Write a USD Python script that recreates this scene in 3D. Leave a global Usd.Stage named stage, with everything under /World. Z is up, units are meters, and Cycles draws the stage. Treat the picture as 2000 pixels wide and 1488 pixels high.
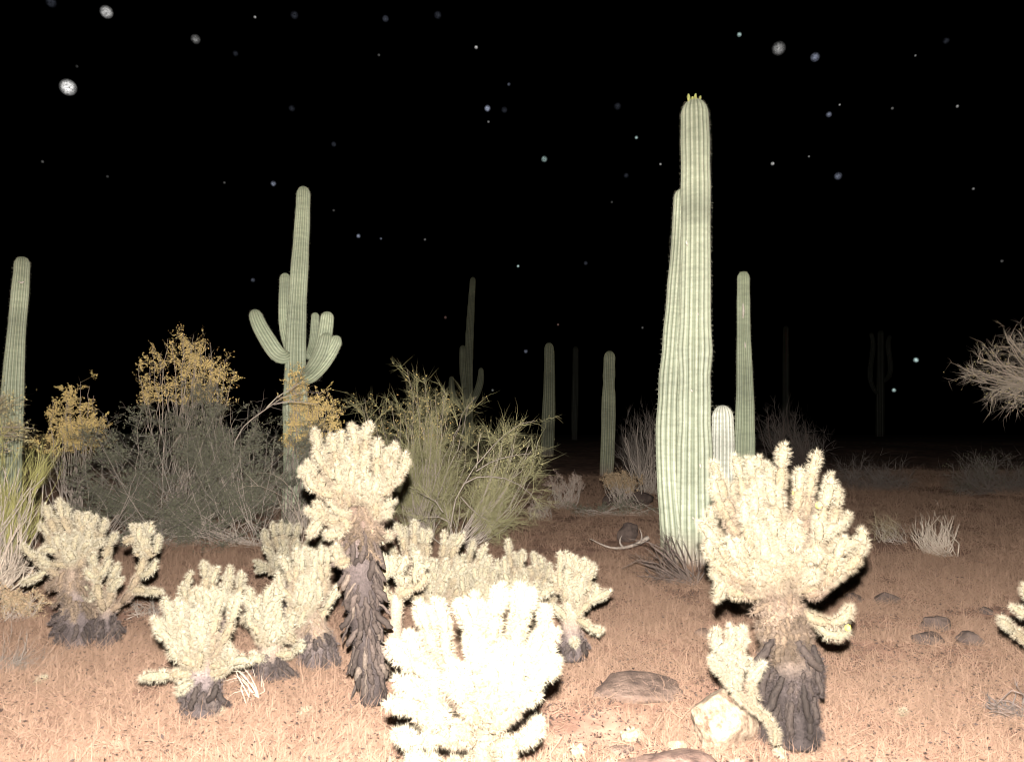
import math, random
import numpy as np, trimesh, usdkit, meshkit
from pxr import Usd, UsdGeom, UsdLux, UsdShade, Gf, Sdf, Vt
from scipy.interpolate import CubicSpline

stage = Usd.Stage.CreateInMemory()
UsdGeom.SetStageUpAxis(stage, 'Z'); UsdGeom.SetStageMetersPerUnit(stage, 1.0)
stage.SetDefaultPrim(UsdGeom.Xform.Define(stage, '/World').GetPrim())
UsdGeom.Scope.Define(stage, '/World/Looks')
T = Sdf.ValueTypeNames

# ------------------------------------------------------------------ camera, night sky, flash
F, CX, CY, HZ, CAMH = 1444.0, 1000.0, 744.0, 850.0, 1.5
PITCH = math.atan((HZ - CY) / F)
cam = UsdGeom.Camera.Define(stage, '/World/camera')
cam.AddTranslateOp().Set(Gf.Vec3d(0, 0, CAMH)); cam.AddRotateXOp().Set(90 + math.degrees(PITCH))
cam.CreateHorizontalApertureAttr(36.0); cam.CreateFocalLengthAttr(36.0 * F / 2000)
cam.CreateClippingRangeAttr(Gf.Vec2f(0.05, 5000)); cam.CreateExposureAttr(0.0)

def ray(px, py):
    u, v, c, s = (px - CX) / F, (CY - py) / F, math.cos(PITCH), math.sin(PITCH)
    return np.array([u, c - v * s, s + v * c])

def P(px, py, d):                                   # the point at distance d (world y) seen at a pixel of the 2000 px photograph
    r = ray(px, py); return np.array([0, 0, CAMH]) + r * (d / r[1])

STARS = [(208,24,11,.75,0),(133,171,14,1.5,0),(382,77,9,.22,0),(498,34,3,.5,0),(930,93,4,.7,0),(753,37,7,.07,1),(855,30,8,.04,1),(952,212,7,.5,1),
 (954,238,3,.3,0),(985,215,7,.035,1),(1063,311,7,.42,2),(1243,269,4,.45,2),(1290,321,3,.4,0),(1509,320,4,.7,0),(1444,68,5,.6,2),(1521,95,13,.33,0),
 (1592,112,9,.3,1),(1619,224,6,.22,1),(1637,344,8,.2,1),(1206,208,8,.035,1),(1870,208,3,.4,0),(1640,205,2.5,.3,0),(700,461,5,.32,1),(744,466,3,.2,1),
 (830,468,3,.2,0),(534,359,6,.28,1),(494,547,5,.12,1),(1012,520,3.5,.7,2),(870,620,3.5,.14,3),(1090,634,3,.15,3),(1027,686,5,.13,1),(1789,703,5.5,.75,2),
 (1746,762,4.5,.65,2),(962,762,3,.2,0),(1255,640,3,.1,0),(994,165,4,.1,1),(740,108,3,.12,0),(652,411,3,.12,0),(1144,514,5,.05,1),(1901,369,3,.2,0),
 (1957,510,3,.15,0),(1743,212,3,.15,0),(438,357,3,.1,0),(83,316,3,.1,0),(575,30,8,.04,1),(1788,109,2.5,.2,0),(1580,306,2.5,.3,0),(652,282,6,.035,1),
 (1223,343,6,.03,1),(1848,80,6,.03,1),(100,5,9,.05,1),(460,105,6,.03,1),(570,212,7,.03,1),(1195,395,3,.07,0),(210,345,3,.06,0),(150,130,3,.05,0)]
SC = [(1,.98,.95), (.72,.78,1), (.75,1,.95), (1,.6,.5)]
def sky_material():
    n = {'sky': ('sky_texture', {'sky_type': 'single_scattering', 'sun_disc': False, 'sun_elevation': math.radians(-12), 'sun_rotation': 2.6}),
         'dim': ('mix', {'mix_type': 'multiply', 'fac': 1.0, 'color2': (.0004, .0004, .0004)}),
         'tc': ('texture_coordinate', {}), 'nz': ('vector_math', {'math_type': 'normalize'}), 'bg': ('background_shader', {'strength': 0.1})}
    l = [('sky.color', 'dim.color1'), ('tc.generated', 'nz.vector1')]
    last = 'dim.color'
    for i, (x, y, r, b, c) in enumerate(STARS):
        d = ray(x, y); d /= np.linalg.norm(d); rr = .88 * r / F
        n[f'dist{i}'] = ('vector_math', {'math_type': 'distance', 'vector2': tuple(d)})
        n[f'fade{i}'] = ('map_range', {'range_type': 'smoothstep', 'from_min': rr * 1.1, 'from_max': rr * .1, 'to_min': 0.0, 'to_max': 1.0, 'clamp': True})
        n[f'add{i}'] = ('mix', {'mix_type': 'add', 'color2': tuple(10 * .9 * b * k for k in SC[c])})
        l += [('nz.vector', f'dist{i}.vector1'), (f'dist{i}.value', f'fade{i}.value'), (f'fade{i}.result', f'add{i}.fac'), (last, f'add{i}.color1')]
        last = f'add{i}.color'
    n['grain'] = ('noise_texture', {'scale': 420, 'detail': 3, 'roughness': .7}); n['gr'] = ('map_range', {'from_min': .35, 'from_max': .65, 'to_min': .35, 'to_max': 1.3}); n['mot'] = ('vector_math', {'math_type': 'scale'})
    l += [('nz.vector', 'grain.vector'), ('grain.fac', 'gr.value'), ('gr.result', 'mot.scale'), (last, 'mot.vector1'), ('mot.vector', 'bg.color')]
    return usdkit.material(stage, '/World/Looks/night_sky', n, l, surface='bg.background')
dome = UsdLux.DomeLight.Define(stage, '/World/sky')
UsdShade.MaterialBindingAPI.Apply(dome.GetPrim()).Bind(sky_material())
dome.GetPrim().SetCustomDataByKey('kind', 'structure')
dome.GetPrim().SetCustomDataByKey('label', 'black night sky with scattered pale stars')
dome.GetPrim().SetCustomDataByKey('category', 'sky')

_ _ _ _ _

Repeat only the lines between the start of the data and the line with "T = Sdf.ValueTypeNames", including those two lines, and skip the pictures.

Write a USD Python script that recreates this scene in 3D. Leave a global Usd.Stage named stage, with everything under /World. Z is up, units are meters, and Cycles draws the stage. Treat the picture as 2000 pixels wide and 1488 pixels high.
import math, random
import numpy as np, trimesh, usdkit, meshkit
from pxr import Usd, UsdGeom, UsdLux, UsdShade, Gf, Sdf, Vt
from scipy.interpolate import CubicSpline

stage = Usd.Stage.CreateInMemory()
UsdGeom.SetStageUpAxis(stage, 'Z'); UsdGeom.SetStageMetersPerUnit(stage, 1.0)
stage.SetDefaultPrim(UsdGeom.Xform.Define(stage, '/World').GetPrim())
UsdGeom.Scope.Define(stage, '/World/Looks')
T = Sdf.ValueTypeNames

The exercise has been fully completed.